Некоторые соборы получали от царя ежегодную дотацию (ругу) или деньгами, или натурой, кроме того, еще масло, воск и вино для церковных служб. Нам неизвестно, пользовался ли Юрьевец этими особыми дотациями. Так или иначе, некоторые протопопы имели и другие источники доходов. Так, мы видим, что в 1676 году протопоп Федор Иванов владел на базарной площади двумя лавками, приблизительно в 8 метров длины (по фасаду 8 метров и 4 метра в ширину). Может быть, это было чисто личное владение[681]. Собор сам по себе собирал 232 копны сена на левом берегу Волги, а также вдоль Унжи[682]. Царь уступил собору пополам с приходом церкви Покрова право взимать пошлину за причал судов на Волге[683]. Эти источники доходов существовали, без сомнения, и во времена Аввакума.
Но в особенности собор в Юрьевце существовал на средства различных церковных поступлений. После того, как была выстроена новая церковь, в ней обедню можно было служить только на престоле, освященном епископом. В действительности благословение сводилось к помещению на престол плата, на котором с одной стороны вместе с крестом и орудиями Страстей были вышиты дата его освящения и имя иерарха, с другой же стороны плата влагалась зашитая в шелковую материю частица святых мощей. Этот плат с мощами назывался антиминсом[684]. Протопоп раздавал в своем благочинии антиминсы и взимал за каждый полрубля. Затем были еще даяния со стороны воеводы во время Рождества, когда отправлялись к нему всем причтом на «славление»[685]. Были еще и даяния верующих, связанные с наступлением определенных дат в году, плата за заказные обедни и молебны, как в церкви, так и на дому, а также и небольшие денежные приношения за причастие и другие таинства. Все это вносилось в общую кассу собора и распределялось согласно принципам, о которых нам мало что известно; большая часть отдавалась протопопу, остальное служащим священникам и церковнослужителям[686]. Материальное и социальное положение Аввакума было гораздо лучше, чем в Лопатищах, и он не отказывался вместе со своей семьей пользоваться всеми законными преимуществами. Он ведь не давал обета бедности. Зная его характер, можно предполагать, что он не старался особенно приумножать доходы; он не выжимал ничего из своей паствы и не обделял ничем своих подчиненных. Только обязанности его теперь были двойные: он был посланцем боголюбцев для выполнения церковной реформы и вместе с тем уполномоченным по сбору патриаршего налога.

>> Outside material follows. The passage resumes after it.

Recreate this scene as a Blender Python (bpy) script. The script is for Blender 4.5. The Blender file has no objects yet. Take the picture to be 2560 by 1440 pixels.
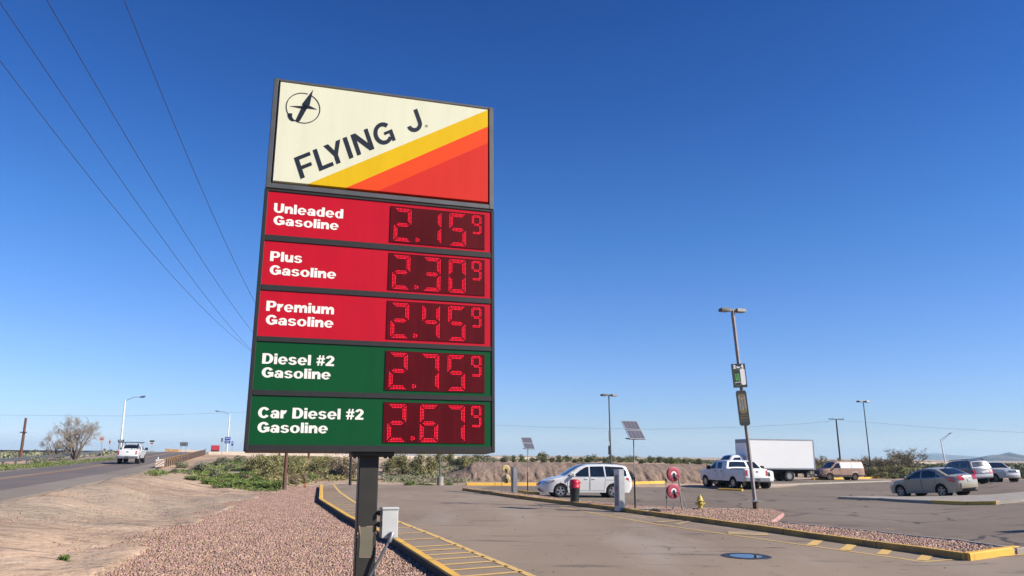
import bpy, bmesh, math, random
import numpy as np
from mathutils import Vector, Matrix, noise
rnd = random.Random(7)
nrs = np.random.RandomState(11)
SC = bpy.context.scene
COL = SC.collection
R_ = math.radians

# ------------------------------------------------------------------ camera, sky, sun, exposure
CAM_H, FPX, PITCH, ROLL = 2.2, 1900.0, 12.4, 0.6
cd = bpy.data.cameras.new('camera')
cam = bpy.data.objects.new('camera', cd)
COL.objects.link(cam)
cd.sensor_width = 36.0
cd.lens = FPX / 2560 * 36
cd.clip_start = 0.1
cd.clip_end = 20000
cam.matrix_world = Matrix.Translation((0, 0, CAM_H)) @ Matrix.Rotation(R_(90 + PITCH), 4, 'X') @ Matrix.Rotation(R_(ROLL), 4, 'Z')
SC.camera = cam

SUN_EL = R_(33.5)
SUN_H = Vector((0.952, -0.306)).normalized()
SUN_DIR = Vector((SUN_H.x * math.cos(SUN_EL), SUN_H.y * math.cos(SUN_EL), math.sin(SUN_EL)))
W = bpy.data.worlds.new('World')
SC.world = W
W.use_nodes = True
wt = W.node_tree
sky = wt.nodes.new('ShaderNodeTexSky')
sky.sky_type = 'NISHITA'
sky.sun_disc = False
sky.sun_elevation = SUN_EL
sky.sun_rotation = math.atan2(SUN_H.x, SUN_H.y)
sky.altitude = 400
sky.air_density = 1.0
sky.dust_density = 0.3
sky.ozone_density = 2.5
bg = wt.nodes['Background']
bg.inputs['Strength'].default_value = 0.13 * 1.6 / 1.74
# the clear desert air of the day: each height above the horizon takes its own share of blue
SKY_K = 1.6
geo = wt.nodes.new('ShaderNodeTexCoord')
sep = wt.nodes.new('ShaderNodeSeparateXYZ')
wt.links.new(geo.outputs['Generated'], sep.inputs[0])
srp = wt.nodes.new('ShaderNodeValToRGB')
srp.color_ramp.interpolation = 'LINEAR'
SKY_ROWS = [(0.006, (0.525, 0.6192, 0.9289)), (0.034, (0.4179, 0.5106, 0.7641)), (0.122, (0.361, 0.4824, 0.7509)), (0.276, (0.2178, 0.4321, 0.7297)), (0.42, (0.1266, 0.3293, 0.6659)), (0.545, (0.0906, 0.2743, 0.5993))]
els = srp.color_ramp.elements
while len(els) < len(SKY_ROWS):
    els.new(.5)
for e_, (z_, c_) in zip(els, SKY_ROWS):
    e_.position = z_
    e_.color = c_ + (1,)
wt.links.new(sep.outputs['Z'], srp.inputs['Fac'])
smx = wt.nodes.new('ShaderNodeMix')
smx.data_type = 'RGBA'
smx.blend_type = 'MULTIPLY'
smx.inputs[0].default_value = 1
wt.links.new(sky.outputs[0], smx.inputs[6])
wt.links.new(srp.outputs[0], smx.inputs[7])
wt.links.new(smx.outputs[2], bg.inputs['Color'])

sl = bpy.data.lights.new('sun', 'SUN')
sl.energy = 5.0
sl.angle = R_(0.53)
sl.color = (1.0, 0.925, 0.80)
so = bpy.data.objects.new('sun', sl)
so.rotation_euler = SUN_DIR.to_track_quat('Z', 'Y').to_euler()
so.location = SUN_DIR * 50
COL.objects.link(so)
SC.view_settings.view_transform = 'Standard'
SC.view_settings.look = 'None'
SC.view_settings.gamma = 1
SC.view_settings.use_curve_mapping = False
SC.view_settings.exposure = 0.8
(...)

Протопопу надлежало собирать плату за бракосочетания[687]. В особенности он должен был выдавать венечную память и получать за нее следуемое. Венечная память писалась так: «От протопопа Аввакума с причтом попу такому-то такой-то церкви. Получили мы просьбу от юноши (имя рек) такого-то села: он выбрал себе жену (имя рек). Ты соберешь сведения на их счет: не имеется ли у них родства кровного или по свойству, или духовного, и после расследования благословишь их. Такого-то числа»[688].

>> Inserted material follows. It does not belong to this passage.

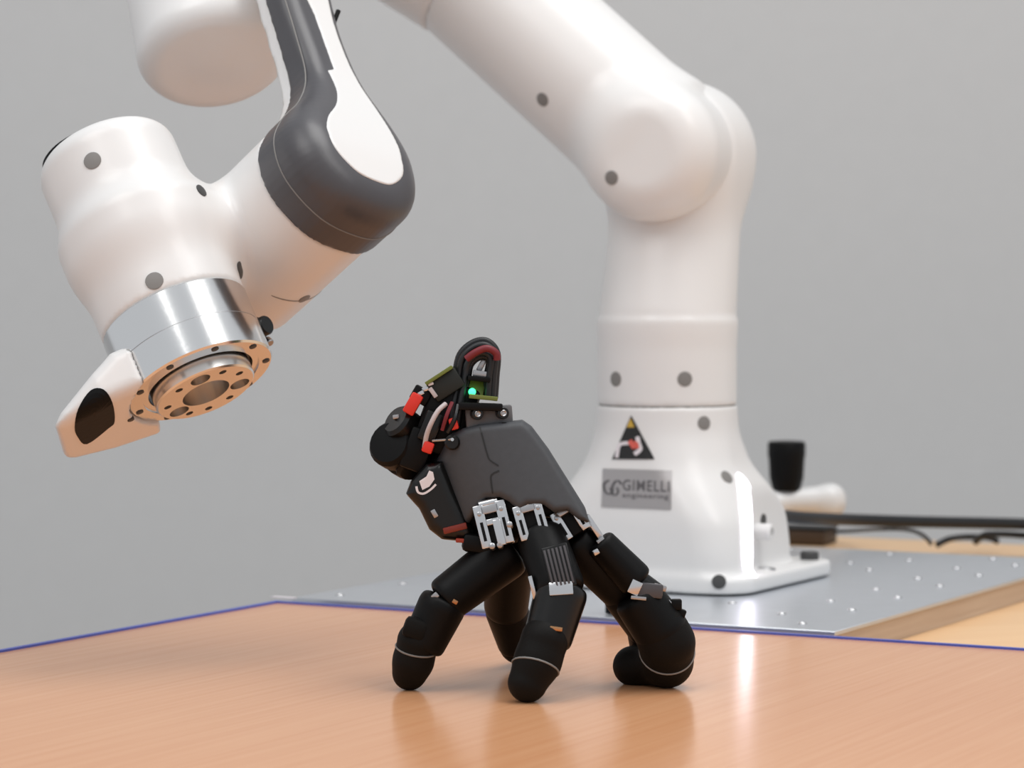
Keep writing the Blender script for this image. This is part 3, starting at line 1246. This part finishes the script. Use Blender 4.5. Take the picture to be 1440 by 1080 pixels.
# wires
tube('wire', [hp(627, 568, -.002), hp(616, 578, -.005), hp(606, 596, -.006), hp(600, 612, -.004), hp(597, 630, -.001)], .0015, M['wire_white'], hand, 8, label='pale wire')
for k, (du, dd, m_) in enumerate(((0, 0, 'cable'), (5, .003, 'cable'), (-5, .004, 'cable'), (9, -.002, 'cable'), (13, .002, 'cable'))):
    s_ = 1 - abs(du) * .004
    tube('cable_loop', [hp(634 + du, 600, .008 + dd), hp(639 + du, 566, .008 + dd), hp(645 + du, 530, .010 + dd), hp(651 + du * .8, 503 + du * .8, .010 + dd), hp(667 + du * .3, 485 + du * 1.2 + 3, .010 + dd),
                        hp(684 - du * .2, 486 + du * 1.2, .010 + dd), hp(696 - du * .6, 500 + du * .6, .010 + dd), hp(694 - du * .7, 530, .010 + dd), hp(692 - du * .7, 560, .010 + dd)],
         .0021 if m_ == 'cable' else .0019, M[m_], hand, 8)
tube('wire', [hp(656, 505, .004), hp(668, 496, .003), hp(684, 490, .003), hp(697, 496, .004), hp(699, 506, .005)], .0022, M['darkred'], hand, 8, label='dark red wire')
tube('wire', [hp(636, 566, -.002), hp(628, 585, -.006), hp(622, 605, -.004)], .0012, M['darkred'], hand, 6)
tube('wire', [hp(644, 570, -.002), hp(640, 588, -.008), hp(630, 608, -.004)], .0014, M['cable'], hand, 6)
hbox('bracket', 677, 526, .012, 24, 9, .010, 8, M['steel'], hand, .0006)
hbox('bracket', 674, 533, .010, 32, 7, .012, 6, M['black'], hand, .0006)
hbox('bracket', 678, 512, .016, 8, 22, .004, 28, M['steel'], hand, .0005)

# thumb-side drive block with a white emblem
tb_poly = [(600, 652), (622, 648), (640, 690), (668, 745), (664, 762), (622, 758), (604, 744), (590, 715), (571, 694), (578, 676)]


def f_drive(p):
    d2, dep = imgpoly(p, tb_poly, .006)
    return rmax(d2, np.abs(dep - .016) - .020, .006)


drive = sdf('drive_block', f_drive, hp(618, 705, .016), (.03, .032, .03), .0014, M['black_gloss'], hand)
surf_poly('emblem', f_drive, [(590, 677), (600, 670), (604, 662), (609, 664), (611, 674), (604, 684), (594, 689)], .0006, M['print_white'], drive, label='white emblem')
stroke('emblem', [(586, 684), (588, 692), (596, 694), (606, 688), (613, 681)], 3.0, None, M['print_white'], drive, f_drive, .0007, 4)
hbox('red_strip', 640, 743, -.004, 34, 9, .004, -14, mat('dark_red_plastic', (.20, .02, .008), .4), drive, .0006)
hbox('red_strip', 654, 760, -.001, 26, 6, .010, 3, mat('dark_red_plastic', (.32, .03, .01), .4), drive, .0006)
hbox('component', 611, 722, -.003, 7, 12, .004, -30, M['steel'], drive, .0005)


def seg(name, pts, m, parent, flat=1.0, k=.004, h=.0012, f_extra=None, **kw):
    """a smooth finger segment through (u, v, depth, radius) stations"""
    c = [(hp(u, v, dd), r) for u, v, dd, r in pts]

    def f(p):
        d = None
        for (a_, ra), (b_, rb) in zip(c[:-1], c[1:]):
            x = cone(p, a_, b_, ra, rb)
            d = x if d is None else smin(d, x, k)
        if f_extra:
            d = f_extra(p, d)
        return np.maximum(d, .0002 - p[..., 2])
    al = np.array([q[0] for q in c])
    rm = max(q[1] for q in c) + .004
    ce = (al.min(0) + al.max(0)) / 2
    o = sdf(name, f, ce, (al.max(0) - al.min(0)) / 2 + rm, h, m, parent, **kw)
    o['_f'] = 0
    del o['_f']
    return o, f


def flat_ends(a0, a1):
    """trim a segment square at both ends"""
    a0, a1 = np.asarray(a0), np.asarray(a1)
    ax = nrm(a1 - a0)

    def g(p, d):
        d = rmax(d, dot(p - a1, ax), .0025)
        return rmax(d, -dot(p - a0, ax), .0025)
    return g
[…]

Повенчанные вносили священнику таксу – два алтына, доходившую порой до 4 и 6 алтын, если дело шло о втором или третьем браке; сверх этого, гербовый сбор в 3 деньги; священник, в свою очередь, передавал протопопу собранные деньги и последний регистрировал их, чтобы отдать в них отчет в патриаршую казну[689]. Но случалось, что жених и невеста либо сговаривались со своим священником, чтобы обойтись, к обоюдной выгоде, без венечной памяти, либо сходились, не испрашивая благословения у Церкви. Оба эти нарушения закона были частыми. Аввакуму, без сомнения, некогда было заниматься обычными годичными сборами; наоборот, все, что касалось брака, его интересовало вдвойне, и как ответственного администратора, и как пастыря. Он столь внимательно наблюдал за брачными делами, то преследуя тайные незаконные сожительства, то обнаруживая прежние обходы закона и всегда требуя предписанные штрафы, что собрал их на 9 рублей 22 алтына 3 деньги больше, чем в предыдущие годы[690].
Все городские священники и дьяконы и даже представители черного духовенства должны были принимать участие в богослужении в соборе, у каждого была в нем своя седмица, а порой, по-видимому, они обязаны были присутствовать на богослужениях соборно, чтобы сделать службу особенно торжественной[691]. Принимая во внимание его обычный образ поведения со служителями своей собственной церкви, надо думать, что Аввакум крепко держал их всех в узде.